Without including any images, repeat the data exactly.

● ● ●

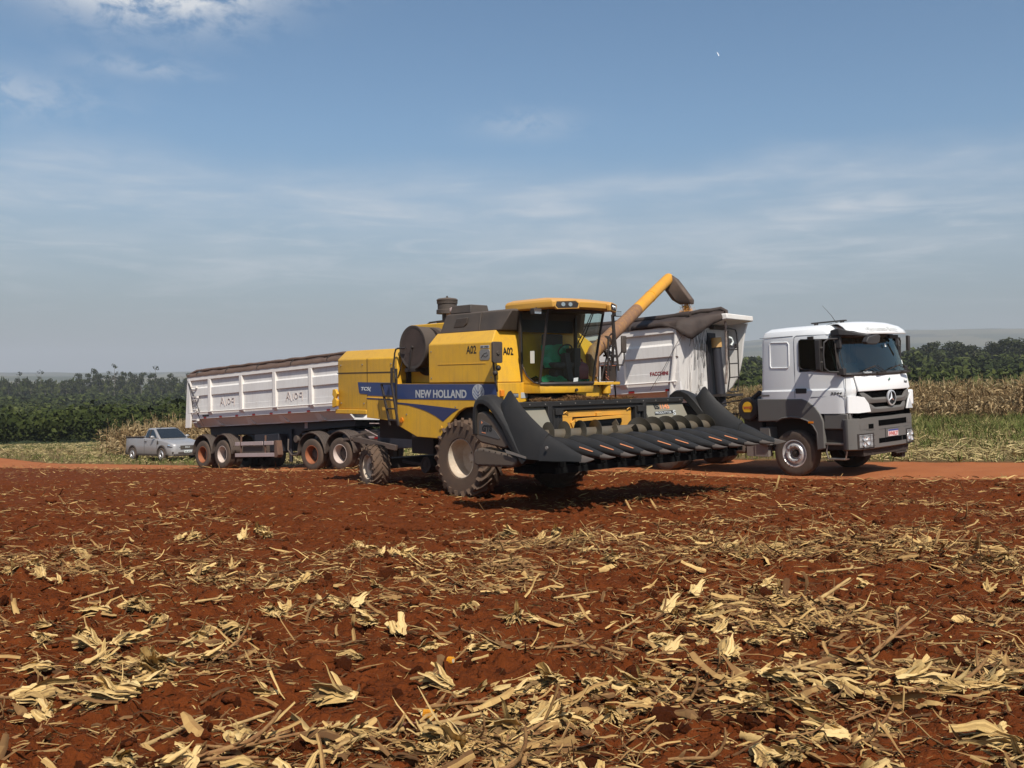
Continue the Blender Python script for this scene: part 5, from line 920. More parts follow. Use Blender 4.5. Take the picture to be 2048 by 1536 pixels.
# cab shell in level rings; the screen and the door windows are left open
xs_side = [-.82, -.80, .10, .24, 1.14]
def cring(z, xr, xf, xm, w, wf):
    """half plan: rear corner, along the side, round the front corner, to the middle of the front"""
    k = (w - wf); pts = [(xr, 0), (xr, -w * .8), (xr + .03, -w * .97), (xr + .10, -w), (.10, -w), (.24, -w), (min(1.13, xf - .26), -w), (xf - .18, -w + k * .12), (xf - .04, -wf - .05), (xf + .01, -wf * .88), (xf + (xm - xf) * .75, -wf * .5), (xm, 0)]
    h = [(x, y, z) for x, y in pts]; return h + [(x, -y, z) for x, y, z in h[-2:0:-1]]
RN_ = [cring(*p) for p in ((1.36, -.82, 1.44, 1.48, 1.225, 1.09), (1.72, -.80, 1.44, 1.48, 1.235, 1.085), (1.77, -.79, 1.46, 1.50, 1.235, 1.08), (1.85, -.79, 1.48, 1.57, 1.235, 1.07), (1.89, -.785, 1.475, 1.565, 1.21, 1.065), (2.14, -.78, 1.43, 1.545, 1.205, 1.05), (2.26, -.77, 1.40, 1.52, 1.20, 1.045), (2.93, -.745, 1.20, 1.31, 1.185, 1.02), (3.0, -.74, 1.17, 1.28, 1.18, 1.01), (3.06, -.735, 1.14, 1.22, 1.17, 1.0), (3.16, -.70, 1.02, 1.12, 1.12, .95), (3.23, -.62, .90, 1.0, 1.0, .85), (3.26, -.4, .7, .8, .7, .6))]
NP = len(RN_[0])
def skip(i, j):
    zi = i
    if zi in (5, 6, 7) and (7 <= j <= 14): return True                 # windscreen
    if zi == 6 and j in (5, 6, 15, 16): return j in (5, 16)            # door windows
    return False
b = MB(); b.loft(RN_, skip=skip); cabo = obj('cab', b, white, TR, .0, angle=28)
b = MB()
for i in (5, 6, 7, 8):
    pass
gring = [[Vector(p) + Vector((.004, 0, 0)) for p in RN_[i][7:16]] for i in (5, 6, 7, 8)]
b.loft([[tuple(p) for p in r] for r in gring], ring_closed=False, caps=False); obj('windscreen', b, glass('truck_glass', (.66, .76, .72), .52, .03, (.78, .90, .84)), TR)
b = MB(); b.tube([tuple(p + Vector((.012, 0, .02))) for p in gring[0]], .045, 6); obj('cowl_panel', b, tblack, TR)
for s in (0, 1):
    k = (0, 8)[s]; b = MB(); b.tube([tuple(r[k] + Vector((.008, 0, 0))) for r in gring], .03, 6); obj('screen_pillar', b, blackm, TR)
b = MB(); b.tube([tuple(p + Vector((.01, 0, -.03))) for p in gring[3]], .04, 6); obj('screen_header', b, blackm, TR)
b = MB(); b.box(.95, 1.34, -1.0, 1.0, 1.8, 2.12); b.box(-.1, .35, -.95, -.4, 1.6, 2.4); b.box(-.1, .05, -.95, -.4, 2.3, 2.8); b.box(-.1, .35, .4, .95, 1.6, 2.4); b.box(-.1, .05, .4, .95, 2.3, 2.8); b.box(-.70, -.6, -1.1, 1.1, 1.4, 3.0); obj('cab_interior', b, mat('truck_interior', (.22, .235, .22), rough=.8), TR, .02)
b = MB(); b.tube([(1.02 + .10 * math.cos(t), .42 + .22 * math.sin(t), 2.18 + .17 * math.cos(t)) for t in [2 * math.pi * k / 22 for k in range(22)]], .016, 6, close=True); obj('steering_wheel', b, blackm, TR)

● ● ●

### FINISHED EXERCISE
Continue the Blender Python script for this scene: part 5, from line 920. More parts follow. Use Blender 4.5. Take the picture to be 2048 by 1536 pixels.
# cab shell in level rings; the screen and the door windows are left open
xs_side = [-.82, -.80, .10, .24, 1.14]
def cring(z, xr, xf, xm, w, wf):
    """half plan: rear corner, along the side, round the front corner, to the middle of the front"""
    k = (w - wf); pts = [(xr, 0), (xr, -w * .8), (xr + .03, -w * .97), (xr + .10, -w), (.10, -w), (.24, -w), (min(1.13, xf - .26), -w), (xf - .18, -w + k * .12), (xf - .04, -wf - .05), (xf + .01, -wf * .88), (xf + (xm - xf) * .75, -wf * .5), (xm, 0)]
    h = [(x, y, z) for x, y in pts]; return h + [(x, -y, z) for x, y, z in h[-2:0:-1]]
RN_ = [cring(*p) for p in ((1.36, -.82, 1.44, 1.48, 1.225, 1.09), (1.72, -.80, 1.44, 1.48, 1.235, 1.085), (1.77, -.79, 1.46, 1.50, 1.235, 1.08), (1.85, -.79, 1.48, 1.57, 1.235, 1.07), (1.89, -.785, 1.475, 1.565, 1.21, 1.065), (2.14, -.78, 1.43, 1.545, 1.205, 1.05), (2.26, -.77, 1.40, 1.52, 1.20, 1.045), (2.93, -.745, 1.20, 1.31, 1.185, 1.02), (3.0, -.74, 1.17, 1.28, 1.18, 1.01), (3.06, -.735, 1.14, 1.22, 1.17, 1.0), (3.16, -.70, 1.02, 1.12, 1.12, .95), (3.23, -.62, .90, 1.0, 1.0, .85), (3.26, -.4, .7, .8, .7, .6))]
NP = len(RN_[0])
def skip(i, j):
    zi = i
    if zi in (5, 6, 7) and (7 <= j <= 14): return True                 # windscreen
    if zi == 6 and j in (5, 6, 15, 16): return j in (5, 16)            # door windows
    return False
b = MB(); b.loft(RN_, skip=skip); cabo = obj('cab', b, white, TR, .0, angle=28)
b = MB()
for i in (5, 6, 7, 8):
    pass
gring = [[Vector(p) + Vector((.004, 0, 0)) for p in RN_[i][7:16]] for i in (5, 6, 7, 8)]
b.loft([[tuple(p) for p in r] for r in gring], ring_closed=False, caps=False); obj('windscreen', b, glass('truck_glass', (.66, .76, .72), .52, .03, (.78, .90, .84)), TR)
b = MB(); b.tube([tuple(p + Vector((.012, 0, .02))) for p in gring[0]], .045, 6); obj('cowl_panel', b, tblack, TR)
for s in (0, 1):
    k = (0, 8)[s]; b = MB(); b.tube([tuple(r[k] + Vector((.008, 0, 0))) for r in gring], .03, 6); obj('screen_pillar', b, blackm, TR)
b = MB(); b.tube([tuple(p + Vector((.01, 0, -.03))) for p in gring[3]], .04, 6); obj('screen_header', b, blackm, TR)
b = MB(); b.box(.95, 1.34, -1.0, 1.0, 1.8, 2.12); b.box(-.1, .35, -.95, -.4, 1.6, 2.4); b.box(-.1, .05, -.95, -.4, 2.3, 2.8); b.box(-.1, .35, .4, .95, 1.6, 2.4); b.box(-.1, .05, .4, .95, 2.3, 2.8); b.box(-.70, -.6, -1.1, 1.1, 1.4, 3.0); obj('cab_interior', b, mat('truck_interior', (.22, .235, .22), rough=.8), TR, .02)
b = MB(); b.tube([(1.02 + .10 * math.cos(t), .42 + .22 * math.sin(t), 2.18 + .17 * math.cos(t)) for t in [2 * math.pi * k / 22 for k in range(22)]], .016, 6, close=True); obj('steering_wheel', b, blackm, TR)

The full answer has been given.